━━━ Extracted records

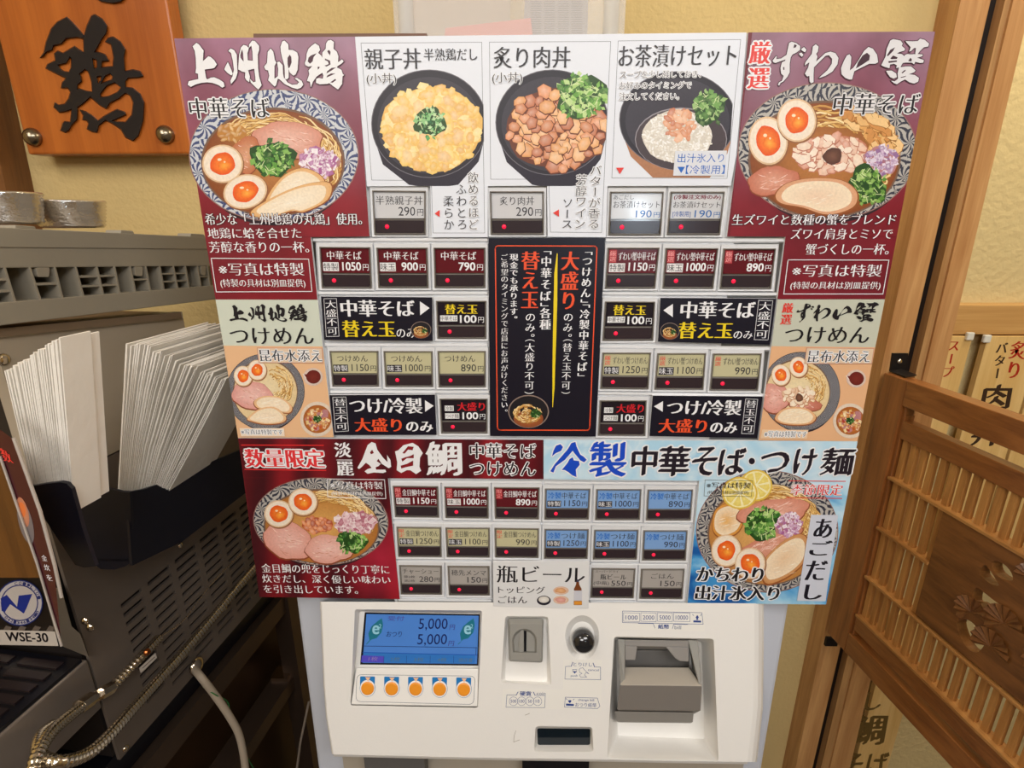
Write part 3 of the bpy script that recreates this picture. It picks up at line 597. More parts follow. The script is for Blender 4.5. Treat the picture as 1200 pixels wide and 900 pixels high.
pris('lower_lip', [(640, 574), (1012, 580), (1008, 626), (650, 622)], [.007, .007, .011, .011], [(650, 570), (1004, 576), (1000, 630), (660, 626)], [.034]*4, mat('lip_grey', K(142, 138, 132), .5), nu)
# stickers with the coin and note markings
SB = K(44, 70, 140)
def sticker(q, name='sticker'):
    mb = MB(); q = D4(q); mb.hexa([FA(*p, -.00025) for p in q], [FA(*p, .0001) for p in q]); return mb.done(name, mat('cream_sticker', K(240, 238, 232), .3), mach), Ink(FA, -.0003, 0, up=-FN)
s, k = sticker([(672, 98), (1062, 100), (1064, 200), (668, 190)]); 
k.line(D4([(678, 104), (1050, 112), (1056, 166), (678, 158)]), .5, SB, True)
for t, x0, x1 in (('1000', 683, 758), ('2000', 764, 836), ('5000', 842, 912), ('10000', 918, 994)): k.line(D4([(x0, 112), (x1, 114), (x1, 154), (x0, 152)]), .4, K(90, 100, 150), True); k.text(t, D4([(x0+9, 124), (x1-9, 125), (x1-9, 145), (x0+9, 144)]), SB, 'g')
k.poly(D4([(1010, 148), (1046, 149), (1047, 158), (1010, 157)]), SB); k.poly(D4([(1020, 136), (1028, 122), (1037, 136), (1032, 136), (1032, 146), (1024, 146), (1024, 136)]), SB); k.line(D4([(1006, 120), (1012, 126)]), .5, SB); k.line(D4([(1048, 120), (1043, 126)]), .5, SB)
k.line(D4([(752, 162), (822, 163), (830, 184)]), .5, SB); k.line(D4([(912, 186), (918, 166), (984, 167)]), .5, SB)
k.text('紙幣', D4([(845, 166), (896, 167), (896, 188), (845, 187)]), SB, 'gb'); k.text('bill', D4([(922, 172), (953, 172), (952, 190), (922, 189)]), K(110, 120, 150), 'g'); k.done('lettering', s)
s, k = sticker([(118, 470), (400, 474), (400, 332), (580, 334), (578, 570), (112, 560)])
k.line(D4([(180, 498), (136, 497), (132, 555), (313, 557), (316, 500), (268, 499)]), .45, SB); k.line(D4([(188, 484), (180, 498)]), .8, SB); k.line(D4([(260, 484), (268, 499)]), .8, SB)
k.text('硬貨', D4([(197, 480), (250, 481), (250, 502), (197, 501)]), SB, 'gb'); k.text('coin', D4([(276, 484), (318, 484), (317, 498), (276, 497)]), K(110, 120, 150), 'g')
for t, cx in (('500', 167), ('100', 205), ('50', 244), ('10', 280)):
    c = D4([(cx, 527)])[0]; k.line([(c[0]+4.9*math.cos(a), c[1]+5.1*math.sin(a)) for a in [2*PI*i/20 for i in range(20)]], .35, SB, True); k.text(t, D4([(cx-len(t)*4.5, 519), (cx+len(t)*4.5, 519), (cx+len(t)*4.5, 534), (cx-len(t)*4.5, 534)]), SB, 'g')
k.line(D4([(438, 363), (411, 364), (408, 423), (575, 426), (575, 367), (545, 366)]), .45, SB); k.line(D4([(444, 345), (438, 363)]), .8, SB); k.line(D4([(540, 348), (547, 366)]), .8, SB)
k.text('とりけし', D4([(448, 345), (536, 347), (535, 364), (448, 362)]), SB, 'th'); k.text('push', D4([(436, 402), (468, 402), (467, 416), (435, 415)]), K(80, 95, 150), 'g'); k.text('cancel', D4([(516, 374), (568, 375), (567, 386), (516, 385)]), K(80, 95, 150), 'g')
k.line(D4([(444, 378), (464, 378), (462, 390), (446, 390)]), .4, SB, True); k.poly(D4([(446, 386), (462, 386), (454, 398)]), SB)
k.line(D4([(474, 380), (480, 372), (492, 370), (500, 380), (520, 398), (506, 392), (500, 404), (510, 414), (482, 414), (476, 404), (488, 396), (478, 392)]), .4, SB, True)
k.line(D4([(410, 508), (560, 512), (572, 550), (560, 562), (406, 554)]), .45, SB, True); k.text('change bill', D4([(470, 515), (545, 517), (544, 530), (470, 528)]), SB, 'g'); k.text('おつり紙幣', D4([(457, 533), (556, 536), (555, 556), (456, 552)]), SB, 'g')
k.poly(D4([(413, 538), (450, 540), (450, 549), (413, 547)]), SB); k.poly(D4([(424, 522), (438, 522), (438, 528), (431, 536), (424, 528)]), SB); k.line(D4([(413, 514), (418, 520)]), .5, SB); k.line(D4([(452, 516), (446, 521)]), .5, SB)
k.done('lettering', s)
ik = Ink(FA, -.0001, 0, up=-FN); ik.line(D4([(178, 665), (170, 690), (168, 718), (196, 708)]), .4, K(130, 118, 104)); ik.line(D4([(222, 592), (242, 584)]), .5, K(150, 140, 126)); ik.done('scratch', mach)
# base below the fascia
z1 = FA(600, 889, .02).z
bb = MB(); yb = FA(600, 889, .02).y
bb.box((Y(402, 893, yb+.03).x, yb+.03, .02), (Y(872, 893, yb+.03).x, .3, z1+.02)); bb.done('base_cabinet', mat('base_beige', K(176, 166, 150), .5), mach)
bb = MB(); p = Y(428, 893, yb+.015); p1 = Y(498, 893, yb+.015); bb.box((p.x, yb+.012, z1-.10), (p1.x, yb+.05, z1+.005)); bb.done('tray_hood', GREYD, mach)
p = Y(612, 893, yb+.015); p1 = Y(690, 893, yb+.015); MB().box((p.x, yb+.012, z1-.10), (p1.x, yb+.05, z1+.004)).done('ticket_outlet', BLACKP, mach)
# ------------------------------------------------------------------ printed menus
def board(name, outl, base_cols, label, cat_='poster', d=0.0, th=.003, m=None, group=None):
    """sheet cut to outline; base_cols: function (x,y)->colour or one colour"""
    pts, tr = tess(outl); n = len(outl); fr = [M(x, y, d) for x, y in outl]; bk = [p+NM*th for p in fr]
    o = mk(name, [M(x, y, d) for x, y in pts], tr, m or PR, None, cols=[base_cols(x, y) if callable(base_cols) else base_cols for x, y in pts], label=label, cat=cat_, group=group)
    mk('edge', fr+bk, [(i, (i+1) % n, n+(i+1) % n, n+i) for i in range(n)]+[tuple(range(2*n-1, n-1, -1))], BOARD, o)
    return o
def fine(outl, cols, m, o, d, lay=1, step=14):
    """finely divided colour wash inside the outline"""
    xs = [p[0] for p in outl]; ys = [p[1] for p in outl]; ink = Ink(M, d, lay); 
    y = min(ys)
    while y < max(ys):
        x = min(xs)
        while x < max(xs):
            q = [(x, y), (x+step, y), (x+step, y+step), (x, y+step)]
            for cl in CONV[id(outl)]:
                c = clip_poly(q, cl)
                if len(c) > 2: ink.raw(c, [tuple(range(len(c)))], [cols(*p) for p in c]); ink.lay -= ink.step
            x += step
        y += step
    ink.lay += 1; return ink.done('printed_ground', o, m)
CONV = {}
def mixc(a, b, t): t = max(0, min(1, t)); return tuple(a[i]*(1-t)+b[i]*t for i in range(4))
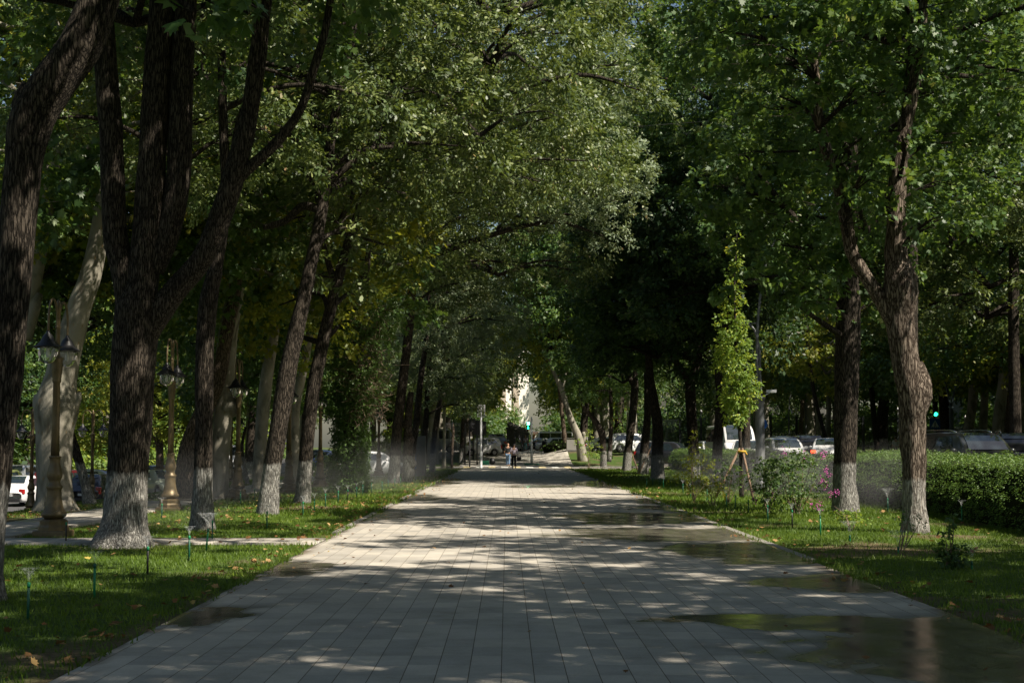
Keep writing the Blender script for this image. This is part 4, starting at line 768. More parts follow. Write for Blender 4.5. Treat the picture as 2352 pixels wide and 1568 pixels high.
# columnar young tree with three stakes
x, y = WS(1702, 74); root = empty('columnar_tree', (x, y, tz(x, y)), label='bright yellow green columnar young tree held by three wooden stakes', cat='tree'); mb = MB()
pp, rr_ = catmull([(0, 0, -.1), (-.03, 0, 1.6), (-.12, 0, 4), (-.16, 0, 6.5), (-.06, 0, 8.2)], [.07, .06, .05, .03, .01], .3); mb.tube(pp, rr_, 8); mb.build('trunk', M['bark'], root)
cb = [(-.12 + .0, 0, 2.45, .34, .35), (-.10, 0, 3.1, .50, .55), (-.10, 0, 3.9, .58, .6), (-.18, .1, 4.7, .55, .6), (-.25, 0, 5.4, .42, .5), (-.25, 0, 6.1, .32, .5), (-.2, 0, 6.8, .24, .45), (-.15, 0, 7.5, .16, .4), (-.1, 0, 8.1, .12, .35), (.2, -.1, 3.4, .35, .5), (-.45, 0, 4.3, .35, .4), (-.3, 0, 2.9, .35, .4)]
vs = []; ts = []
for i, b_ in enumerate(cb):
    p, d = shell_pts(b_[:3], (b_[3], b_[3], b_[4]), 24, 300 + i, inner=0.35); v, t = place_sprays(p, d, 'oval', 12, 0.088, 0.17, 320 + i, up=0.5, droop=0.1, tb=0.1 if b_[2] > 6 else 0); vs.append(v); ts.append(t)
o = bpy.data.objects.new('crown', mesh_np('crown', np.concatenate(vs), 6, [M['young']], np.concatenate(ts))); link(o, root)
M['stake'] = paint('weathered_wooden_stake', (0.20, 0.13, 0.085), 0.85, vary=0.3, scale=14)
M['strap'] = paint('yellow_fabric_strap', (0.55, 0.33, 0.03), 0.8)
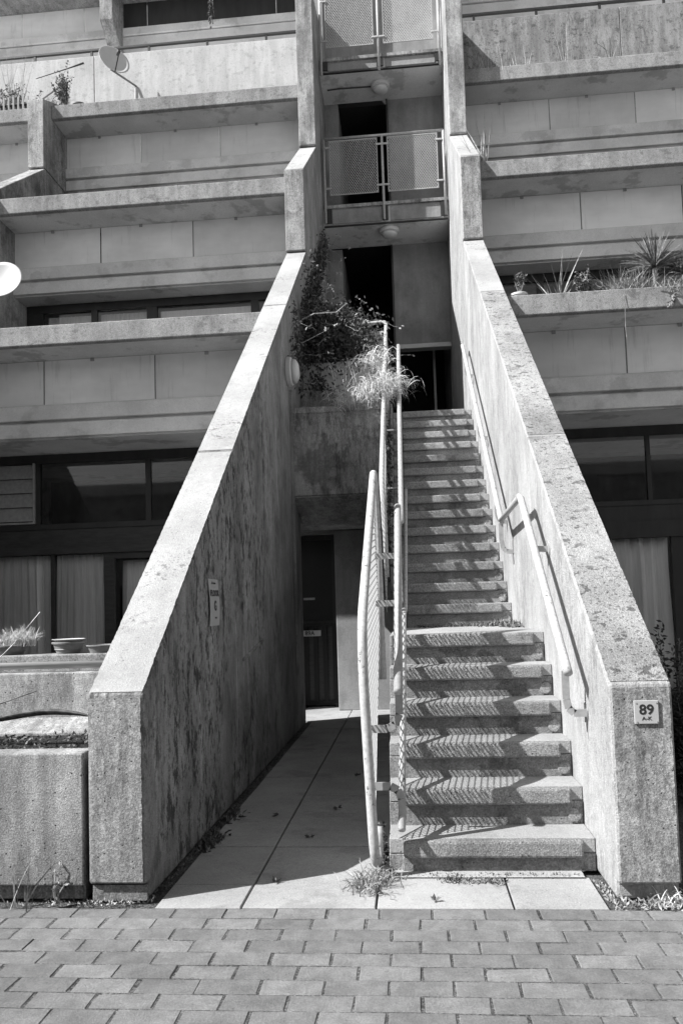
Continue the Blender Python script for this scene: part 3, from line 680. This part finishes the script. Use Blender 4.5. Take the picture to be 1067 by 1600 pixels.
obj('base_ring', MB().lathe([(.155, .002), (.155, .05), (.14, .06)], (0, 4.72, 3.84), 28, 'x'), 'white', t, bevel=.004)
obj('diffuser', MB().lathe([(.135, .061), (.125, .10), (.08, .125), (.03, .13)], (0, 4.72, 3.84), 28, 'x'), 'white', t, smooth=True)
tag(obj('cable_cover', MB().box(.002, .03, 4.80, 4.84, .6, 3.66), 'wall_dark'), 'long vertical cable cover down the left wall below the bulkhead lamp', 'conduit')

# passage door and pier
t = thing('passage_door', 'dark door at the end of the passage under the stairs', 'door', (0, 6.8, 0))
obj('door_leaf', MB().box(-.62, .21, 6.84, 6.88, .02, 2.19), 'door', t)
obj('door_frame', MB().box(-.68, -.62, 6.80, 6.9, 0, 2.25).box(.21, .275, 6.80, 6.9, 0, 2.25).box(-.62, .21, 6.80, 6.9, 2.19, 2.25), 'black', t)
obj('sunlit_panel', MB().box(-.6, .19, 6.829, 6.839, .06, 1.06), 'timber', t)  # lighter colour on the lower leaf paints in the sunlit part of the door
for i in range(7): obj('gate_bar', MB().box(-.56 + i * .125, -.505 + i * .125, 6.79, 6.815, .05, 1.08), 'dark', t)
obj('gate_rail', MB().box(-.6, .2, 6.785, 6.789, 1.05, 1.09).box(-.6, .2, 6.785, 6.789, .04, .08), 'dark', t)
obj('cross_rail', MB().box(-.62, .21, 6.815, 6.84, 1.07, 1.12), 'black', t)
hp = obj('number_plate', MB().box(-.22, .045, 6.76, 6.78, .925, 1.0), 'plate', t)
obj('number', text_mb('89A', .075, .001, lambda a, b, c: (-.10 + a, 6.758 - c, .962 + b), .002), 'ink', hp)
obj('letter_plate', MB().box(-.18, -.03, 6.83, 6.84, 1.40, 1.43), 'metal', t)
obj('passage_pier', MB().box(.285, 1.089, 6.43, 6.8, 0, 2.27), 'render', B, bevel=.01)
obj('passage_end_wall', MB().box(-1.6, -.69, 6.8, 6.95, 0, 3.4).box(.276, 1.09, 6.801, 6.95, 0, 2.3), 'render', B)
obj('passage_lintel', MB().box(-1.6, 1.088, 6.70, 7.2, 2.255, 2.4), 'render', B)
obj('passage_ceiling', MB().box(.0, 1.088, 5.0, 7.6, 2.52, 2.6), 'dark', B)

# the lower terrace across the street (it shows in the window reflections)
ob = thing('opposite_terrace', 'low concrete terrace of houses across the street, reflected in the dark windows', 'building', (0, -17, 0))
obj('wall', MB().box(-30, 30, -19, -17, 0, 6.4), 'front', ob)
for z in (.9, 3.6):
    for i in range(14): obj('window', MB().box(-28 + i * 4, -25.2 + i * 4, -16.99, -16.96, z, z + 1.5), 'dark', ob)
obj('parapet', MB().box(-30, 30, -17.4, -16.8, 6.4, 6.9), 'band', ob)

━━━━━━

_Your objective:_ Output the lines from the line containing "2.6), 'dark', B)" to the end, both included; add nothing.

_Solution for this problem:_
obj('passage_ceiling', MB().box(.0, 1.088, 5.0, 7.6, 2.52, 2.6), 'dark', B)

# the lower terrace across the street (it shows in the window reflections)
ob = thing('opposite_terrace', 'low concrete terrace of houses across the street, reflected in the dark windows', 'building', (0, -17, 0))
obj('wall', MB().box(-30, 30, -19, -17, 0, 6.4), 'front', ob)
for z in (.9, 3.6):
    for i in range(14): obj('window', MB().box(-28 + i * 4, -25.2 + i * 4, -16.99, -16.96, z, z + 1.5), 'dark', ob)
obj('parapet', MB().box(-30, 30, -17.4, -16.8, 6.4, 6.9), 'band', ob)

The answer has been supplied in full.